A Simple Wish

Amanda Kail, a teacher in MNPS and a member of CAPE, has released her prepared remarks ahead of tonight’s MNPS School Board meeting.

Here’s what she plans to say:

Dear ladies and gentlemen of the board. My name is Amanda Kail. I am an EL teacher at Margaret Allen Middle Prep. And I am here to talk about my wish list for this district.
So what do I wish? How would I make things different? I wish that this district would take teaching and learning seriously. I wish that instructional time was treated as the MOST important part of the school year. I wish that no one would even dream of asking teachers to shift their schedules and lesson plans constantly to make room for assessments that give us very little useful feedback.
Why don’t these assessments give us useful feedback?

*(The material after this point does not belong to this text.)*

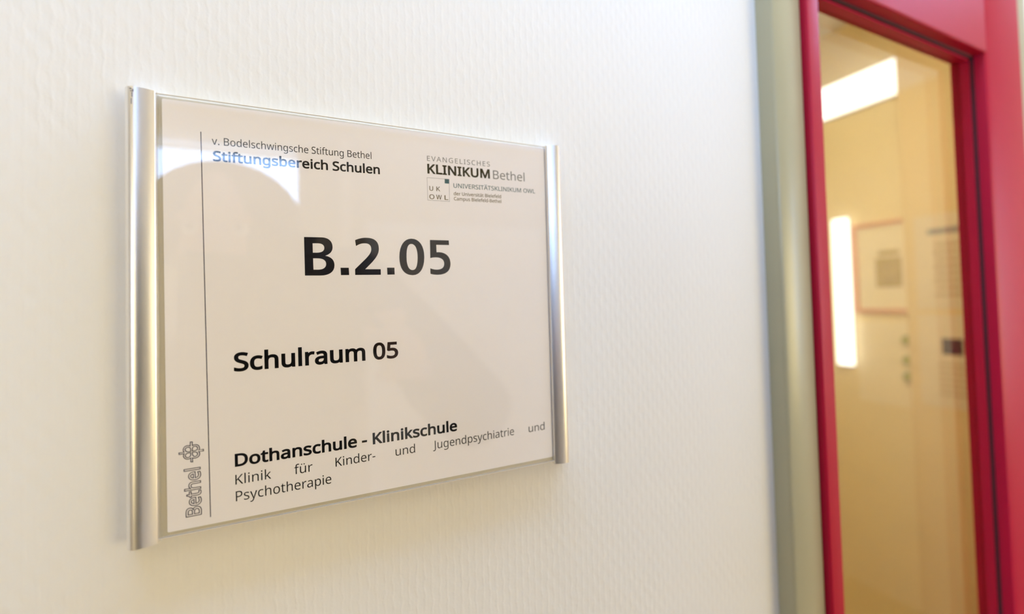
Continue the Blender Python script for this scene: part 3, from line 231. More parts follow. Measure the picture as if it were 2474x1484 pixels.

Because they are riddled with confusing formats, questions that are developmentally inappropriate, and require students to navigate unfamiliar technology. Because the internet connection is slow or the laptop malfunctions, or the test kicks them out for unknown reasons. Because they do not differentiate for our vastly diverse student population. Recently, one of my students, Z, told me that he has given up on school. Z is a bright, caring EL student with significant learning disabilities. When I asked him why, he told me that none of the work that he does in the classroom matters, because he is going to fail all the tests anyway. He said, “When my teachers give me work in the classroom, I understand it. But then the tests come and I just fail. I don’t understand anything. I give up.”
Z knows that he can learn. And so do his teachers. He can’t get there by the same path as everyone else, but he can get there. But the barrage of tests, which insist on assessing everyone the same way, tell him otherwise. We have got to stop putting so much trust in these tests that tell us our students are below basic, that our teachers are ineffective, and that our schools are failures. And on behalf of Z and every student like him, I am not giving up.
At some level, the state agrees with me. The TN Department of Education has given students a grace period of a year before TN Ready counts for them. However, this test will STILL count for teacher evaluations. So I am back to wishing that the district would take teaching and learning seriously. How many teachers do you think are going to continue to commit professional suicide by getting low evaluations due to test scores? Tests that they know, and even the state knows, our students have no hope in passing? Would you stay? Are we as a district weary of the teacher retention problem?
Luckily, dear board members, there is something you can do. The Knoxville school board recently passed a resolution asking the state to not count TN Ready scores in teacher evaluations. I am asking you to do the same. The state needs to hear from district leaders as a united front on this issue. It will go a long way to show that you do take teaching and learning seriously. That is my wish.